Ook Niehof denkt dat de kunstmestgift splitsen verhoudingsgewijs weinig bijdraagt, zeker niet aan de opbrengst. „Water toevoegen aan de drijfmest na de eerste snede en genoeg zwavel in het voorjaar doen meer.” Kees Verhoef geeft aan dat de zwavel in de voorjaarskuil inderdaad wat aan de lage kant lag. „We gaan nu zeker zwavel bemesten voor de eerste snede.”
Roest
De grasmat ziet er ondanks de droogte niet heel slecht uit. „Ik kom ze in het land wel anders tegen”, zegt Niehof. Wel blijkt dat de percelen met meer diploïde grassen bruiner zijn door roestvorming. Niehof knikt: „Diploïde grassen zijn over het algemeen gevoeliger voor roest. De opbrengst is over het algemeen wat lager. Maar op het oog lijkt het opbrengstverschil met tetra’s groter dan in werkelijkheid. Diplo’s hebben een dichtere zode.”

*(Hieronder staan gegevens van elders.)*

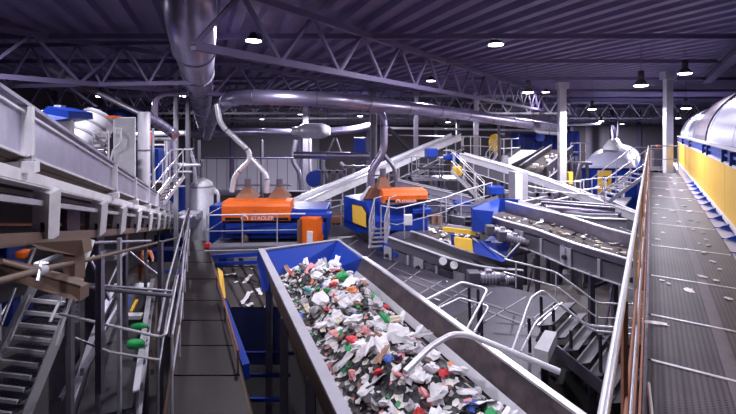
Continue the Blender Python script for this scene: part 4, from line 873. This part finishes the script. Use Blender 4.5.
#@@LEFTBACK
wt=thing('white_tank','white cylindrical tank with domed top behind the dark walkway','tank',(P(202,0,19).x,19,0))
c=V((P(202,0,19).x,19,0)); zt_=P(0,180,19).z
build('vessel',MB().lathe(c,[(0,1.5),(.46,1.5),(.49,1.7),(.49,zt_-.3),(.44,zt_-.12),(.3,zt_-.0),(.12,zt_+.07),(.1,zt_+.1)],28),'white',wt)
build('neck_pipe',MB().tube([c+V((0,0,zt_)),c+V((0,0,zt_+.9))],.09,12),'lightgrey',wt); build('band',MB().lathe(c,[(.495,zt_-.32),(.5,zt_-.3),(.5,zt_-.26),(.495,zt_-.24)],28),'lightgrey',wt)
for k in range(4): a=k*1.57+.78; build('leg',MB().tube([c+V((.4*math.cos(a),.4*math.sin(a),0)),c+V((.4*math.cos(a),.4*math.sin(a),1.6))],.05,8),'steel',wt)
build('outlet_pipe',MB().tube(round_path([c+V((.45,0,zt_-.5)),c+V((.75,0,zt_-.6)),c+V((.8,-.1,zt_-1.6))],.15),.06,10),'bright',wt)
cb=thing('control_cabinet','tall pale grey electrical cabinet rising behind the steel trough','cabinet',(P(118,0,9).x,9.2,EYE-1.6))
build('body',MB().box((P(118,0,9).x,9.25,P(0,152,9).z),.42,.3,1.5,.53),'white',cb,bevel=.015); build('door_plate',MB().box((P(118,0,9).x+.08,9.12,P(0,152,9).z),.34,.02,1.44,.53),'white',cb)
build('small_box',MB().box(P(118.5,131,8.9),.12,.08,.13,.53),'white',cb,bevel=.01); build('conduit',MB().tube(round_path([P(121,130,8.85),P(121,143,8.85),P(113,150,8.85),P(110,164,8.85)],.06),.018,8),'white',cb)
build('orange_top',MB().box(P(114,117,9.1),.2,.2,.05),'orange',cb); build('stand',MB().boxz(P(118,0,9).x,9.25,0,EYE-1.2,.1,.1),'steel',cb)
bm=thing('screening_machine','white and blue screening machine box rising above the steel trough','machine',P(55,130,8.5))
build('white_body',MB().box(P(58,128,9),.55,.5,.75,.53),'white',bm,bevel=.05); build('blue_top',MB().plate([P(40,113,8.6),P(48,106,8.6),P(68,111,8.6),P(69,118,8.6),P(50,121,8.4)],.9,V((-.1,1,0))),'blue',bm); build('top_vent',MB().box(P(60,108,9.2),.15,.15,.12),'lightgrey',bm)
build('stand',MB().boxz(P(58,0,9).x,9.2,0,P(0,140,9).z,.4,.4),'steel',bm)
ws=thing('white_screen_drum','bright white slanted machine cover with hoops left of the pale cabinet','machine',P(88,145,10.5))
a=P(74,152,10); b=P(102,118,10.6); build('cover',MB().tube([a,a.lerp(b,.5),b],.4,14),'white',ws)
for f in(.15,.4,.65,.9): q=a.lerp(b,f); d=(b-a).normalized(); build('hoop',MB().tube([q,q+d*.05],.44,14),'lightgrey',ws)
build('stand',MB().boxz(P(92,0,10.5).x,10.6,0,P(0,150,10.5).z,.3,.3),'steel',ws)
lv=thing('louvre_frame','white louvred frame just left of the pale cabinet','frame',P(101,150,10.2))
for k in range(7): build('slat',MB().box(P(101,133+k*5,10),.32,.1,.05),'bright',lv)
for s in(-1,1): build('upright',MB().bar(P(101+s*7,130,10),P(101+s*7,172,10),.04),'bright',lv)
single('blue_wall_panel',MB().box(P(128,121,14),1.1,.5,.75),'navy','dark blue box behind the top of the pale cabinet','box')
single('blue_shelf_unit',MB().box(P(157,164,15),.35,.5,1.1),'blue','blue upright cabinet behind the silver duct at left','cabinet')
lr=thing('blue_louvre_rack','blue lit rack of horizontal slats behind the silver duct','rack',P(165,160,18))
for k in range(10): build('slat',MB().box(P(160,140+k*4.6,17.5),1.1,.2,.06),'lightgrey' if k%2 else 'blue',lr)
for s in(-1,1): build('upright',MB().bar(P(160+s*13,136,17.5),P(160+s*13,188,17.5),.07),'steel',lr)
stair('white stairs with railings climbing right behind the steel trough',P(178,177,14.5),P(156,206,13.5),.7,(.2,1,0),8,'bright',True,.95)
railing('white landing railing at the top of the stairs behind the trough',[P(176,178,14.5),P(192,178,14.8)],1.0,.6,.025,'bright')
for px,yb_,Y_,lb in ((183,150,20,'left'),(195,152,22,'right')):
    pass
for k,(x_,y_,Y_,w_,h_,mt,lb) in enumerate(((192,205,21,1.6,.8,'blue','low blue machine left of the white tank base'),(178,197,19,.8,1.0,'blue','blue machine box below the white landing'),(225,192,30,3,.4,'steel','low grey beam unit behind the first orange machine'),(190,215,18,.9,.3,'lightgrey','pale valve block at the end of the dark walkway'),(187,222,17.3,.5,.5,'galv','grey gearbox at the end of the dark walkway'))):
    single('machine_block',MB().box(P(x_,y_,Y_),w_,.6,h_),mt,lb,'machine block',bevel=.04)
single('loose_lamp_shelf',MB().box(P(299,195,30),2.4,.8,.6),'darksteel','dark crate row against the far wall behind the white conveyor','crate')
#@@LEFT
# ---------------- big steel trough conveyor at left
Dl=V((-163/420,1,-95/420))
Lh=V((Dl.y,-Dl.x,0)).normalized()      # to the right of travel
def T3(px,py,Y0,k): # point on the line through pixel (px,py) at depth Y0 running along the trough
    return P(px,py,Y0)+Dl*k
tr=thing('steel_trough_conveyor','huge bright steel trough conveyor sloping away along the left side','conveyor',P(60,200,5)+V((0,0,-2)))
k0,k1=-1.3,30
def run(px,py,Y0,ka=k0,kb=k1): return [T3(px,py,Y0,ka),T3(px,py,Y0,kb)]
top=run(0,92,3); mid=run(0,147,3); low=run(0,160,3.06)
def sheetp(name,A,B,mat,th=.02,par=tr,d=None): return build(name,MB().strip(A,B,(d or Lh*-th)),mat,par)
sheetp('upper_side_panel',top,mid,'panelmetal')
sheetp('lower_side_panel',mid,[p-Lh*.16-V((0,0,.10)) for p in mid],'brown')
build('top_flange',MB().strip([p+Lh*.05 for p in top],[p-Lh*.10 for p in top],(0,0,.03)),'galv',tr)
build('inner_lip',MB().strip([p-Lh*.02+V((0,0,-.06)) for p in top],[p+Lh*.03+V((0,0,-.06)) for p in top],(0,0,.02)),'bright',tr)
sheetp('far_side_panel',[p-Lh*1.1 for p in top],[p-Lh*1.1 for p in mid],'steel')
build('belt',MB().strip([p-Lh*.05 for p in mid],[p-Lh*1.08 for p in mid],(0,0,-.04)),'rubber',tr)
build('bolt_rail',MB().bar(mid[0]+Lh*.015,mid[1]+Lh*.015,.02,.02),'white',tr)
bl=T3(0,172,3.0,0)
br_=run(0,170,2.98)
build('support_flange',MB().cbeam(br_[0],br_[1],.12,.11,.015,-1),'white',tr)
build('lower_flange',MB().bar(*run(0,198,3.15),.05,.05),'lightgrey',tr)
ks=[-.75,.36,2.0,3.6,5.5,7.5,9.5,11.5,13.5,15.5,17.5,19.5,22,24.5,27]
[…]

Ondanks de droogte is het gras op de zware kleigrond van Verhoef niet helemaal verdroogd. Door de regen van donderdag kleurt het gras al wat bij.
Klaver
Verhoef en zijn vader vertellen dat ze goede ervaringen hebben met klaver. „Die percelen staan er nog het groenst bij.” Niehof zegt dat er momenteel veel vraag is naar klaver. „Bij bijna elke bestelling zit er klaver bij.” Bij Verhoef heeft de klaver wel flink de overhand gekregen. Ze vragen zich af of klaverpercelen bemest moeten worden. „Onze ervaring is dat als je ze niet bemest, het tegenvalt.” De specialist van Barenbrug kan dat beamen. „De theorie dat klaver ook het gras bemest, gaat in de praktijk niet helemaal op. Klaver kan zichzelf wel goed voeden. Voor een evenwichtige balans van gras en klaver blijft een kunstmestgift in het voorjaar nodig, al kan de hoeveelheid wel wat lager.”
Op de vraag of doorzaaien van klaver een mogelijkheid is, stelt Niehof dat dat in de praktijk nog wel tegenvalt. „Er zijn plaatsen waar het redelijk slaagt. Het is te proberen.” Het gesprek gaat verder nog over de keuze van rode of witte klaver. De specialist is groot voorstander van witte klaver, en dan de grootbladige typen. „Die doen het wat voederwaarde betreft beter dan rode klaver. Ook zijn ze persistenter. Dit kan ook prima op maaipercelen. Dit doen ze in Denemarken ook veel en daar wordt ook minimaal geweid.”
Ruwbeemd
Verhoef senior wijst op bruine plekken in een van de percelen. Hij denkt eerst aan emelten. Niehof laat echter weten dat het om ruwbeemdgras gaat. „Dat gras wortelt slecht en het is door de zon doodgebrand. Dit moet je er eigenlijk uit trekken.” Verhoef denkt eraan om het perceel volgend jaar te scheuren en graan in te zaaien. „Ik ben een groot voorstander van blijvend grasland. Maar het houdt een keer op.”